Economic development

Why Africa’s wildlife tourism must involve local communities

The co-ownership model is outlined by FairPlay founder Francois Baird in an article published by GIS Reports, in which international experts provide geopolitical forecasts to inform business leaders, senior managers and policymakers.

The article, entitled “Can wildlife tourism drive growth in Africa?” looked at how increased tourism could help address Africa’s problems of rapidly rising populations and widespread poverty and unemployment.

Baird says co-ownership projects are succeeding because they are partnerships that give local communities a stake. They hold far more promise than the outdated “fortress conservation” model, in which local people were pushed off land to create isolated areas that keep ecosystems away from human interference.
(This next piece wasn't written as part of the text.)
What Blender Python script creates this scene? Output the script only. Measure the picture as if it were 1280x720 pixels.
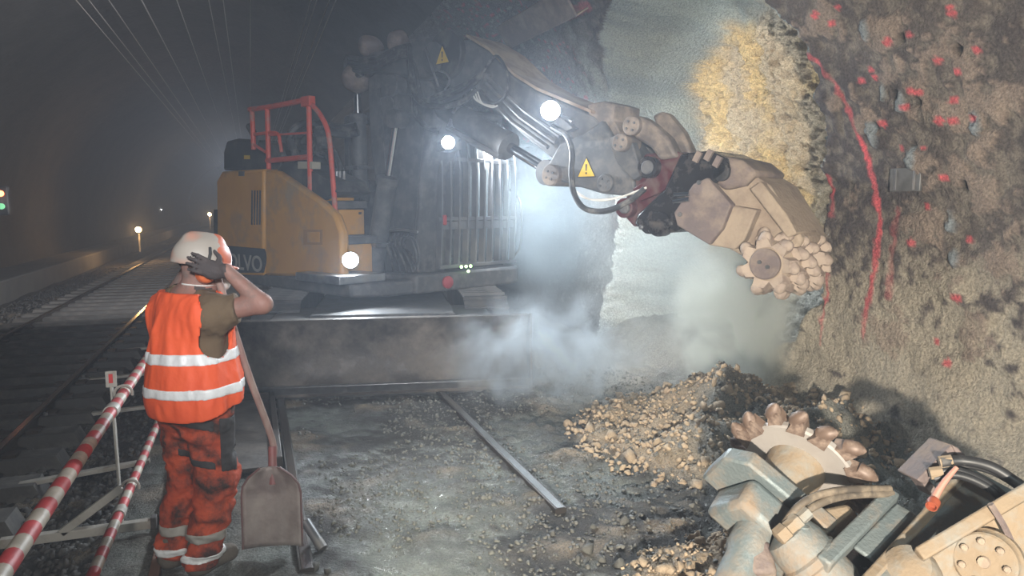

“The survival of wildlife tourism depends on rural conservation, currently under threat from development, farming and wildlife poaching. But so far, local communities have not benefited enough from conservation or tourism to provide adequate incentives to protect the land and its wildlife.”
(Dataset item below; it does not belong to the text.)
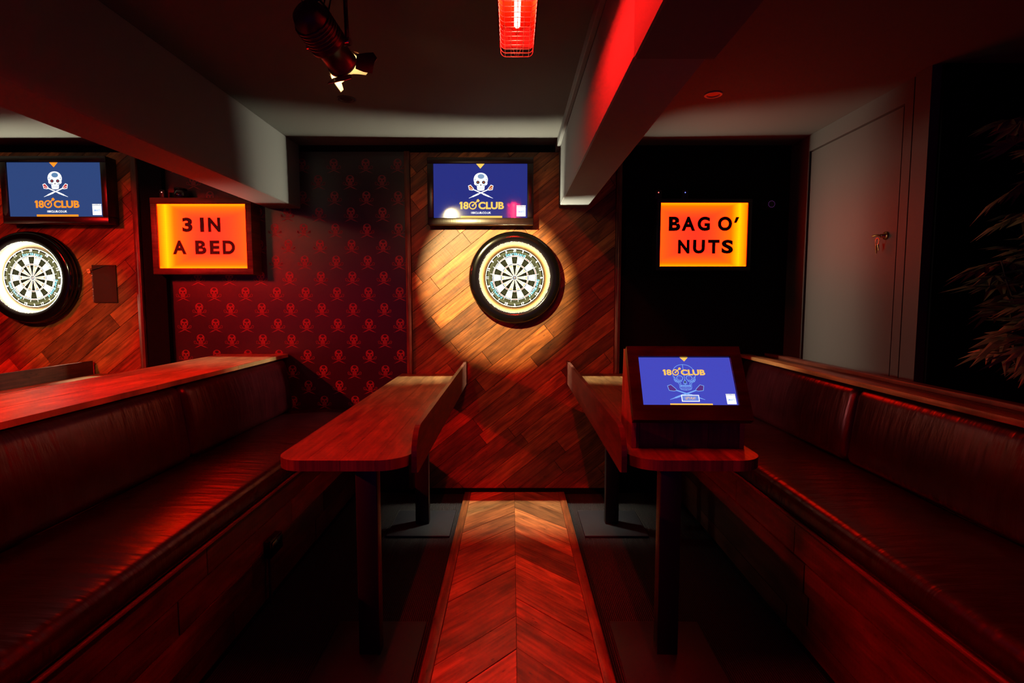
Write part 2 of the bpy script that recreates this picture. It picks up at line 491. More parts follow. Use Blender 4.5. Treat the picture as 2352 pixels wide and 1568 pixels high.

Baird says Botswana has become a leader in co-ownership conservation. Other countries, including South Africa, are following suit, with benefits for tourism and conservation.

He highlights a number of projects, including one in which the Khumanga community along Botswana’s Boteti River are the co-owners of a lodge and tourism operation.
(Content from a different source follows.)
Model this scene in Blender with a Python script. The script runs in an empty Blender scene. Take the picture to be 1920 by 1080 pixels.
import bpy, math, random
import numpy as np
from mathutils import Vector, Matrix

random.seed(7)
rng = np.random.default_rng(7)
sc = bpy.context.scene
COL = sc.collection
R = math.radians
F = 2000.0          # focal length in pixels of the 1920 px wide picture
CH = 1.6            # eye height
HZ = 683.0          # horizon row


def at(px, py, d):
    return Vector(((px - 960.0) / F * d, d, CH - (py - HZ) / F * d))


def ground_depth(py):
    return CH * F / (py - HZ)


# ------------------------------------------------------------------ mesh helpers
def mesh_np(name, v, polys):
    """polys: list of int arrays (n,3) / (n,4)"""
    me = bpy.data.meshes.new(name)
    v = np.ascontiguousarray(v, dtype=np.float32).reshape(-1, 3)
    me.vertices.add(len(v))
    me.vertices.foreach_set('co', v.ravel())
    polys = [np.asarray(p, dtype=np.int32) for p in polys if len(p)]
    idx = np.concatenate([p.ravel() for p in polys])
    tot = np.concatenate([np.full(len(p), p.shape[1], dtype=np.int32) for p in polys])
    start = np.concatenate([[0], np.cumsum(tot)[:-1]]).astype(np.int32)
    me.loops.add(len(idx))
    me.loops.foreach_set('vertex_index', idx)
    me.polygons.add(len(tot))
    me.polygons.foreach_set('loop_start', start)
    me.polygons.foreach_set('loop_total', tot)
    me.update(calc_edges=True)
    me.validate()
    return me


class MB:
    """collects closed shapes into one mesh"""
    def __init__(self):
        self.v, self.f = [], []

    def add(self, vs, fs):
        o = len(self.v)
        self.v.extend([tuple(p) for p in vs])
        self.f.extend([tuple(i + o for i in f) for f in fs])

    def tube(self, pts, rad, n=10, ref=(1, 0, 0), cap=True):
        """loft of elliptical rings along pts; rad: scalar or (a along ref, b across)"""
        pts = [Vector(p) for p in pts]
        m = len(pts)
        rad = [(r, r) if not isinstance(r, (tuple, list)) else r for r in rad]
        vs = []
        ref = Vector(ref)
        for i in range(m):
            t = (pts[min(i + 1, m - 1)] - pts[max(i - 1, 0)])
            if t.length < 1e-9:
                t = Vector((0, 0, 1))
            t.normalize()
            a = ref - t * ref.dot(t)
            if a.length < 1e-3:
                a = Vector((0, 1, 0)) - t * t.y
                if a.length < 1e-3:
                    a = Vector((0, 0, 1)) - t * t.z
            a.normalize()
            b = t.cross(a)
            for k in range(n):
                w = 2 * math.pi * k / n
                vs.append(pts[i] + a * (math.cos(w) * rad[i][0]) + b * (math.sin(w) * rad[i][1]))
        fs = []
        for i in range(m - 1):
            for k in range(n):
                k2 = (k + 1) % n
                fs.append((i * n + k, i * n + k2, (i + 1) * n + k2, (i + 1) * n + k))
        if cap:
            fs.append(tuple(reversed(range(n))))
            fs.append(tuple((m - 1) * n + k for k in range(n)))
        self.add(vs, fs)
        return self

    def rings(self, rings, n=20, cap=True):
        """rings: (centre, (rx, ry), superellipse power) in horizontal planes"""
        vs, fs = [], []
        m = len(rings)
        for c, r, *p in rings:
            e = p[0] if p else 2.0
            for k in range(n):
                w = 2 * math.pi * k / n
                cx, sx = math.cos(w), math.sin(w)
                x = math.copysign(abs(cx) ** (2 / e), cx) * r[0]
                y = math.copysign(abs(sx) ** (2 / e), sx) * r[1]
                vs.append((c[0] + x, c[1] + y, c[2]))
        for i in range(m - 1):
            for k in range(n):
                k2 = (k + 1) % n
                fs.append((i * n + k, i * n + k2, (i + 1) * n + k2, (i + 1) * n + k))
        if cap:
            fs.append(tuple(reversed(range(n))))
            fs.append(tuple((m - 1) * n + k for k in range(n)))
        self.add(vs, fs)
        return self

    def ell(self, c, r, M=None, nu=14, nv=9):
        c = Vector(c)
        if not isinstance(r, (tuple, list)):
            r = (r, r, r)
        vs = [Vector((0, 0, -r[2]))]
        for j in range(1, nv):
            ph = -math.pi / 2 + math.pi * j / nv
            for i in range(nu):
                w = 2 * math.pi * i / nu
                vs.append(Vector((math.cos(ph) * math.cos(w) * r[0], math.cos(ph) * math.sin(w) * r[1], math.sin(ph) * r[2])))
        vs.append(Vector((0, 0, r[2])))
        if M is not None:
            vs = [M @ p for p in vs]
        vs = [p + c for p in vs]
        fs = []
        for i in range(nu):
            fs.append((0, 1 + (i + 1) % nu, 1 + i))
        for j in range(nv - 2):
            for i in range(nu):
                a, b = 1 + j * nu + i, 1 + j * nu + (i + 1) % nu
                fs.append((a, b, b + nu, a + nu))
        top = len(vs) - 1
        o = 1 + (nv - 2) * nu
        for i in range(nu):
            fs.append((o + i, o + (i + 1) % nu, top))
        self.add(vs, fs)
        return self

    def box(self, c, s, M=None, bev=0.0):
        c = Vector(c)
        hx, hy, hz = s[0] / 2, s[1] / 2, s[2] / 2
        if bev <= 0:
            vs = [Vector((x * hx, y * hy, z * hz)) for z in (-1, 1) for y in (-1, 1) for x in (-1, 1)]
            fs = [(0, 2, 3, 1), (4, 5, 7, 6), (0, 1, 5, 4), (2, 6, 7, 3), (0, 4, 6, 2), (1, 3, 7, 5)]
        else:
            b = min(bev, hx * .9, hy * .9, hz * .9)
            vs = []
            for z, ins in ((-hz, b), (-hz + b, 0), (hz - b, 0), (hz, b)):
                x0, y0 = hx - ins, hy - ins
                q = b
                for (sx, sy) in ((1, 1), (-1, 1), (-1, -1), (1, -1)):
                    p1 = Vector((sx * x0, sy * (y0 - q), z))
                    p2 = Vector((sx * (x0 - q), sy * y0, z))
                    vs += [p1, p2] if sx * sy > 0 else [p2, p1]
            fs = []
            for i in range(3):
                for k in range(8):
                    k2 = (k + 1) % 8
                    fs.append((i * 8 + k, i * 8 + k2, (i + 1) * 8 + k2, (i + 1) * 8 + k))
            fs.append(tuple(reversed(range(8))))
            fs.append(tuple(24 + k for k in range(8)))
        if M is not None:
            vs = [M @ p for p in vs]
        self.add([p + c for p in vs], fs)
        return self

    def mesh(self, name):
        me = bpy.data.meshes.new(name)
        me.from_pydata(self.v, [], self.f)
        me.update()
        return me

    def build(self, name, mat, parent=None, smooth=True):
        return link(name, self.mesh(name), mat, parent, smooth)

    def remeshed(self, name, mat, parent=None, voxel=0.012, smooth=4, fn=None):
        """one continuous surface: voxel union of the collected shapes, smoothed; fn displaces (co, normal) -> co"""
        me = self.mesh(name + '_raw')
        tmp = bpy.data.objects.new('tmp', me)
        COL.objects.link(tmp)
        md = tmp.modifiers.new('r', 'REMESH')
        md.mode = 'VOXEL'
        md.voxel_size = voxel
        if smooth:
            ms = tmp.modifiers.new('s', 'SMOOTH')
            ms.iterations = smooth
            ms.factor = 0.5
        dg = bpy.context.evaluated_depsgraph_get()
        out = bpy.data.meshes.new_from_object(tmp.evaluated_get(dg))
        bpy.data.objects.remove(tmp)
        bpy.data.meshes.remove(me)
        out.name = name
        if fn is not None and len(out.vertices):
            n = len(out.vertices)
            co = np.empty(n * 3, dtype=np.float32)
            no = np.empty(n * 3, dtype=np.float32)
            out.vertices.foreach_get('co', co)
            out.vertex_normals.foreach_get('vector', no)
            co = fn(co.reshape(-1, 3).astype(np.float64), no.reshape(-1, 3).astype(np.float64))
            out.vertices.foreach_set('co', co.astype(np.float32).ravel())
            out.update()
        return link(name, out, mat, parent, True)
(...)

“The lodge was built by community members largely using local materials, on a site that provides access to one of Africa’s last great migrations, which brings thousands of zebras and wildebeest to the valley below the riverbanks.”

This joint effort between Botswanan and foreign investors, experienced lodge operators and the Khumaga community (which owns the rights to the land) has established a high-end safari and lodge operation. The community’s share in the entity is held in a trust, and locals have been employed in construction, as staff and to build a community arts centre in the village.

“Involved investors (among them Prince Harry, the Duke of Sussex) hope the project and others like it can become a blueprint for wildlife tourism in the future – in Botswana, and perhaps across the continent,” Baird says.